Isom, then the director of the police academy, welcomed the idea. "Our mission is to prevent crime and serve the public, and we're not always using traditional strategies to do that," he explained.
He said he regularly gets letters from teachers saying that the recruits had an impact on their students.
"Clearly this has an impact that's difficult to measure, but it makes a difference," he said. "Our hope is that it gives the recruits a sensitivity to their job as more than just arresting individuals, but making relationships with the community."
Kalish gives the recruits guidance. And she doesn't shy away from pointing out how race factors into the experience. She ensures that black recruits are always assigned to classrooms because statistics show that minorities are among the largest populations in prisons who cannot read.
"This is not what you want to hear from a privileged white woman," she said, pointing to herself. "But I teach them about these statistics and about education so they realize how important their job is. ...We want them to work with these kids now so they don't see them later."
Despite having one hour a week for four months to work with the kids, Numi said she could tell it made a difference.
"What they need is confidence at this age," she said.
Numi asked the students to write letters to Calhoun and her fellow recruit at the end of the experience. "She made me feel good about being a reader," one wrote.

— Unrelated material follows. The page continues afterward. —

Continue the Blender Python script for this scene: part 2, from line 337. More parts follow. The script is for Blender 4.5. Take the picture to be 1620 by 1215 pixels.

"I can't imagine what they're going to write about after today," Numi said.
At the academy, just south of police headquarters, Calhoun showed the students the physical fitness standards she must meet, including dragging a 150-pound manikin across the floor. They also got a glimpse of a driving simulator and watched as an instructor took Calhoun down in a defensive maneuver. "This is my classroom," she told them as they surveyed the nameplates on tables where recruits sit.
Moments later, the field trip ended with the big introduction to the chief. "Wow, that's a pretty strong handshake!" Isom told them as the line began to file past him. Calhoun smiled like a proud parent.